-- START --
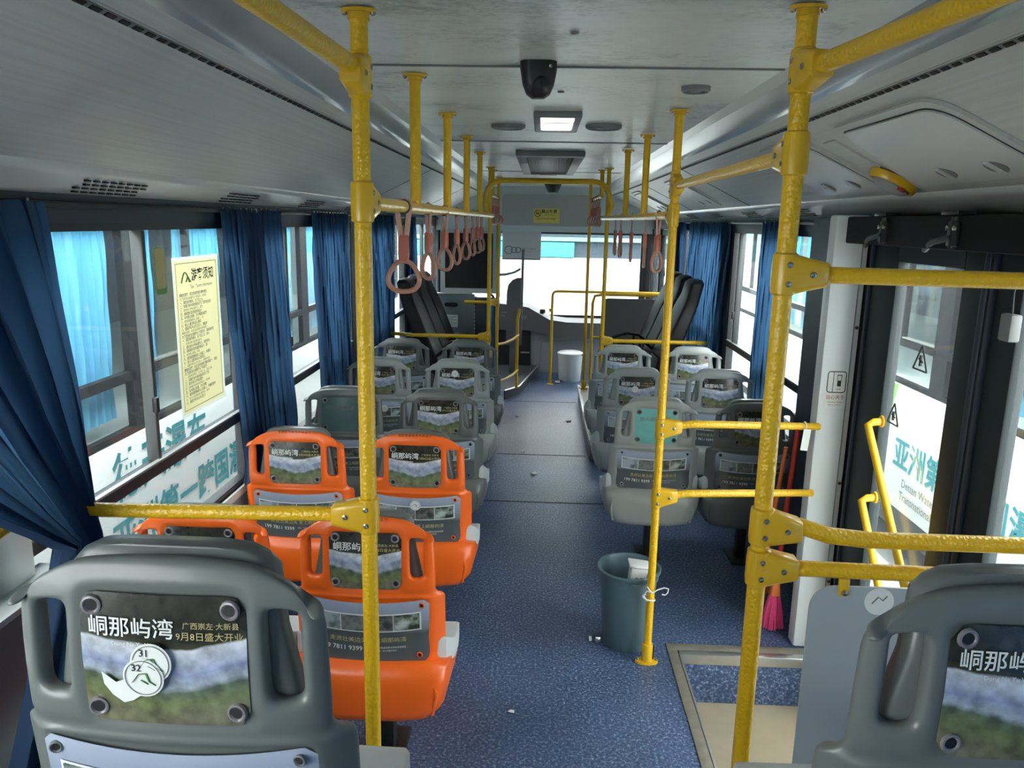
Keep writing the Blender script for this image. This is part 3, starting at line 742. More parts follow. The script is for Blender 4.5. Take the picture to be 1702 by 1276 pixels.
def lower_ad():
    b = MB(); shaped(b, .187, .420, .634, 'lower_ad', .0, r=.024, bow0=.006, bow1=.016)
    bow = lambda x: -.012 * (1 - (x / .17) ** 2)
    f = lambda e: (lambda p: Vector((p.x, ad_surf(p.x, p.z) - e, p.z + bow(p.x))))
    def strip(x0, x1, z0, z1, m, e, nx=10):
        vs = []; fs = []; nz = 3
        for j in range(nz + 1):
            for i in range(nx + 1):
                x = x0 + (x1 - x0) * i / nx; z = z0 + (z1 - z0) * j / nz
                vs.append((x, ad_surf(x, z) - e, z + bow(x)))
        for j in range(nz):
            for i in range(nx): a = j * (nx + 1) + i; fs.append([a, a + 1, a + nx + 2, a + nx + 1])
        b.add(vs, fs, m)
    strip(-.158, .158, .534, .594, 'white_ink', .0014, 24)
    for k in range(4):
        x0 = -.154 + k * .0775; strip(x0, x0 + .0745, .538, .590, 'photo%d' % (k + 1), .0026, 6)
    b.text('走进壮美边关 爱上峒那屿湾', .0185, (0, 0, .506), (1, 0, 0), (0, 0, 1), 'gold_ink', f(.0022))
    b.text('199 7811 9399', .021, (-.08, 0, .478), (1, 0, 0), (0, 0, 1), 'white_ink', f(.0022), bold=.008)
    b.text('地址：广西大新县峒那屿湾旅游度假区', .0068, (.055, 0, .482), (1, 0, 0), (0, 0, 1), 'white_ink', f(.0022))
    b.text('热线：24小时服务电话', .006, (.055, 0, .472), (1, 0, 0), (0, 0, 1), 'white_ink', f(.0022))
    return b
def screws(r=1.0):
    out = []
    for sx in (-1, 1):
        out += [(sx * .086, .821, 1.15), (sx * .088, .684, 1.15), (sx * .160, .612, .8), (sx * .152, .447, .8), (sx * .088, .412, .8)]
    return out
def make_seat(color, tealtop=False, name='passenger_seat'):
    t = thing(name, '-', 'seat')
    part('seat_shell', shell_mesh(color), t, {'orange': 'orange plastic shell'}.get(color), 60)
    part('upper_advert', upper_ad('upper_ad' if not tealtop else tealtop), t, sharp=0)
    part('lower_advert', lower_ad(), t, sharp=0)
    for x, z, s in screws():
        y = ad_surf(x, z); nb = Vector((-.9 * x * 1.4, -1, 0)).normalized()
        b = MB(); b.lathe([(.0, .0012), (.0062 * s, .0012), (.0066 * s, .0025), (.0085 * s, .004), (.0105 * s, .0035), (.0115 * s, 0)], color if s < 1 else 'recess_rim', (x, y - .0005, z), 16, nb)
        b.lathe([(0, .0022), (.0066 * s, .0022), (.0066 * s, .0005)], 'dark', (x, y - .0005, z), 14, nb); part('screw_recess', b, t)
    # cushions
    b = MB()
    def cs(y, hw, z0, z1): return [(p[0], y, p[1] + (.25 * max(0, abs(p[0]) - .15) ** 1.0 if p[1] > (z0 + z1) / 2 else 0)) for p in rrect(-hw, hw, z0, z1, .007, 3)]
    b.loft([cs(.052, .20, .43, .468), cs(.065, .226, .415, .472), cs(.11, .239, .385, .442), (cs(.18, .241, .352, .402)), cs(.27, .241, .332, .378), cs(.345, .236, .322, .362), cs(.37, .226, .322, .352), cs(.378, .21, .33, .345)], 'cushion')
    part('cushion', b, t, 'pale grey seat cushion')
    b = MB()
    def bs(z, hw, d): return [(p[0], backy(0, z) + .036 + p[1] + (.45 * p[0] * p[0]), z) for p in rrect(-hw, hw, -.016, .022 + d, .014, 3)]
    b.loft([bs(.47, .16, 0), bs(.49, .185, .01), bs(.6, .19, .006), bs(.66, .165, .004), bs(.78, .14, .002), bs(.858, .132, .0), bs(.874, .118, -.004), bs(.883, .10, -.006), bs(.887, .07, -.008)], color if color != 'orange' else 'dark_shell')
    part('back_pad', b, t)
    b = MB(); b.box((.02, .2, .128), (.045, .06, .256), 'black_plastic', .006); b.box((.02, .2, .006), (.12, .2, .012), 'black_plastic', .004); b.b2((-.16, .17, .238), (.16, .23, .262), 'black_plastic')
    part('pedestal', b, t)
    return t
def sticker(par, x, z, r, txt, logo='green_ink', off=.0055, idx=0, lab='round white sticker'):
    b = MB(); L = lambda p: Vector((p.x, ad_surf(p.x, p.z) - off, p.z)); L2 = lambda p: Vector((p.x, ad_surf(p.x, p.z) - off - .0008, p.z))
    rings = [0, .5, .92, 1.0]; vs = [L(Vector((x, 0, z)))]; fs = []
    n = 28
    for q in rings[1:]:
        for k in range(n): a = 2 * PI * k / n; vs.append(L(Vector((x + r * q * math.cos(a), 0, z + r * q * math.sin(a)))))
    for k in range(n): fs.append([0, 1 + (k + 1) % n, 1 + k])
    for g in range(2):
        for k in range(n): fs.append([1 + g * n + k, 1 + g * n + (k + 1) % n, 1 + (g + 1) * n + (k + 1) % n, 1 + (g + 1) * n + k])
    b.recalc = False; b.add(vs, fs, 'paper')
    ring = [L2(Vector((x + r * .88 * math.cos(2 * PI * k / 32), 0, z + r * .88 * math.sin(2 * PI * k / 32)))) for k in range(32)]; b.tube(ring, .0005, 'grey_ink', 4, closed=True)
    # little hill-shaped emblem
    for (px, pz), (qx, qz) in (((-.55, -.25), (-.2, .2)), ((-.2, .2), (.15, .25)), ((.15, .25), (.3, -.15)), ((-.1, -.1), (.25, -.3)), ((.3, -.15), (.6, -.35))):
        b.tube([L2(Vector((x + px * r, 0, z + pz * r))), L2(Vector((x + qx * r, 0, z + qz * r)))], .0016 * r / .03, logo, 6, flat=.3)
    if txt: b.text(txt, r * .5, (x - r * .3, 0, z + r * .5), (1, 0, 0), (0, 0, 1), 'black_ink', L2, bold=.01)
    part('sticker', b, par, lab, 0, True)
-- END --
• [STATED EXERCISE] Produce an exact copy of each line of data, skipping embedded images.

• [RESULT]
Keep writing the Blender script for this image. This is part 3, starting at line 742. More parts follow. The script is for Blender 4.5. Take the picture to be 1702 by 1276 pixels.
def lower_ad():
    b = MB(); shaped(b, .187, .420, .634, 'lower_ad', .0, r=.024, bow0=.006, bow1=.016)
    bow = lambda x: -.012 * (1 - (x / .17) ** 2)
    f = lambda e: (lambda p: Vector((p.x, ad_surf(p.x, p.z) - e, p.z + bow(p.x))))
    def strip(x0, x1, z0, z1, m, e, nx=10):
        vs = []; fs = []; nz = 3
        for j in range(nz + 1):
            for i in range(nx + 1):
                x = x0 + (x1 - x0) * i / nx; z = z0 + (z1 - z0) * j / nz
                vs.append((x, ad_surf(x, z) - e, z + bow(x)))
        for j in range(nz):
            for i in range(nx): a = j * (nx + 1) + i; fs.append([a, a + 1, a + nx + 2, a + nx + 1])
        b.add(vs, fs, m)
    strip(-.158, .158, .534, .594, 'white_ink', .0014, 24)
    for k in range(4):
        x0 = -.154 + k * .0775; strip(x0, x0 + .0745, .538, .590, 'photo%d' % (k + 1), .0026, 6)
    b.text('走进壮美边关 爱上峒那屿湾', .0185, (0, 0, .506), (1, 0, 0), (0, 0, 1), 'gold_ink', f(.0022))
    b.text('199 7811 9399', .021, (-.08, 0, .478), (1, 0, 0), (0, 0, 1), 'white_ink', f(.0022), bold=.008)
    b.text('地址：广西大新县峒那屿湾旅游度假区', .0068, (.055, 0, .482), (1, 0, 0), (0, 0, 1), 'white_ink', f(.0022))
    b.text('热线：24小时服务电话', .006, (.055, 0, .472), (1, 0, 0), (0, 0, 1), 'white_ink', f(.0022))
    return b
def screws(r=1.0):
    out = []
    for sx in (-1, 1):
        out += [(sx * .086, .821, 1.15), (sx * .088, .684, 1.15), (sx * .160, .612, .8), (sx * .152, .447, .8), (sx * .088, .412, .8)]
    return out
def make_seat(color, tealtop=False, name='passenger_seat'):
    t = thing(name, '-', 'seat')
    part('seat_shell', shell_mesh(color), t, {'orange': 'orange plastic shell'}.get(color), 60)
    part('upper_advert', upper_ad('upper_ad' if not tealtop else tealtop), t, sharp=0)
    part('lower_advert', lower_ad(), t, sharp=0)
    for x, z, s in screws():
        y = ad_surf(x, z); nb = Vector((-.9 * x * 1.4, -1, 0)).normalized()
        b = MB(); b.lathe([(.0, .0012), (.0062 * s, .0012), (.0066 * s, .0025), (.0085 * s, .004), (.0105 * s, .0035), (.0115 * s, 0)], color if s < 1 else 'recess_rim', (x, y - .0005, z), 16, nb)
        b.lathe([(0, .0022), (.0066 * s, .0022), (.0066 * s, .0005)], 'dark', (x, y - .0005, z), 14, nb); part('screw_recess', b, t)
    # cushions
    b = MB()
    def cs(y, hw, z0, z1): return [(p[0], y, p[1] + (.25 * max(0, abs(p[0]) - .15) ** 1.0 if p[1] > (z0 + z1) / 2 else 0)) for p in rrect(-hw, hw, z0, z1, .007, 3)]
    b.loft([cs(.052, .20, .43, .468), cs(.065, .226, .415, .472), cs(.11, .239, .385, .442), (cs(.18, .241, .352, .402)), cs(.27, .241, .332, .378), cs(.345, .236, .322, .362), cs(.37, .226, .322, .352), cs(.378, .21, .33, .345)], 'cushion')
    part('cushion', b, t, 'pale grey seat cushion')
    b = MB()
    def bs(z, hw, d): return [(p[0], backy(0, z) + .036 + p[1] + (.45 * p[0] * p[0]), z) for p in rrect(-hw, hw, -.016, .022 + d, .014, 3)]
    b.loft([bs(.47, .16, 0), bs(.49, .185, .01), bs(.6, .19, .006), bs(.66, .165, .004), bs(.78, .14, .002), bs(.858, .132, .0), bs(.874, .118, -.004), bs(.883, .10, -.006), bs(.887, .07, -.008)], color if color != 'orange' else 'dark_shell')
    part('back_pad', b, t)
    b = MB(); b.box((.02, .2, .128), (.045, .06, .256), 'black_plastic', .006); b.box((.02, .2, .006), (.12, .2, .012), 'black_plastic', .004); b.b2((-.16, .17, .238), (.16, .23, .262), 'black_plastic')
    part('pedestal', b, t)
    return t
def sticker(par, x, z, r, txt, logo='green_ink', off=.0055, idx=0, lab='round white sticker'):
    b = MB(); L = lambda p: Vector((p.x, ad_surf(p.x, p.z) - off, p.z)); L2 = lambda p: Vector((p.x, ad_surf(p.x, p.z) - off - .0008, p.z))
    rings = [0, .5, .92, 1.0]; vs = [L(Vector((x, 0, z)))]; fs = []
    n = 28
    for q in rings[1:]:
        for k in range(n): a = 2 * PI * k / n; vs.append(L(Vector((x + r * q * math.cos(a), 0, z + r * q * math.sin(a)))))
    for k in range(n): fs.append([0, 1 + (k + 1) % n, 1 + k])
    for g in range(2):
        for k in range(n): fs.append([1 + g * n + k, 1 + g * n + (k + 1) % n, 1 + (g + 1) * n + (k + 1) % n, 1 + (g + 1) * n + k])
    b.recalc = False; b.add(vs, fs, 'paper')
    ring = [L2(Vector((x + r * .88 * math.cos(2 * PI * k / 32), 0, z + r * .88 * math.sin(2 * PI * k / 32)))) for k in range(32)]; b.tube(ring, .0005, 'grey_ink', 4, closed=True)
    # little hill-shaped emblem
    for (px, pz), (qx, qz) in (((-.55, -.25), (-.2, .2)), ((-.2, .2), (.15, .25)), ((.15, .25), (.3, -.15)), ((-.1, -.1), (.25, -.3)), ((.3, -.15), (.6, -.35))):
        b.tube([L2(Vector((x + px * r, 0, z + pz * r))), L2(Vector((x + qx * r, 0, z + qz * r)))], .0016 * r / .03, logo, 6, flat=.3)
    if txt: b.text(txt, r * .5, (x - r * .3, 0, z + r * .5), (1, 0, 0), (0, 0, 1), 'black_ink', L2, bold=.01)
    part('sticker', b, par, lab, 0, True)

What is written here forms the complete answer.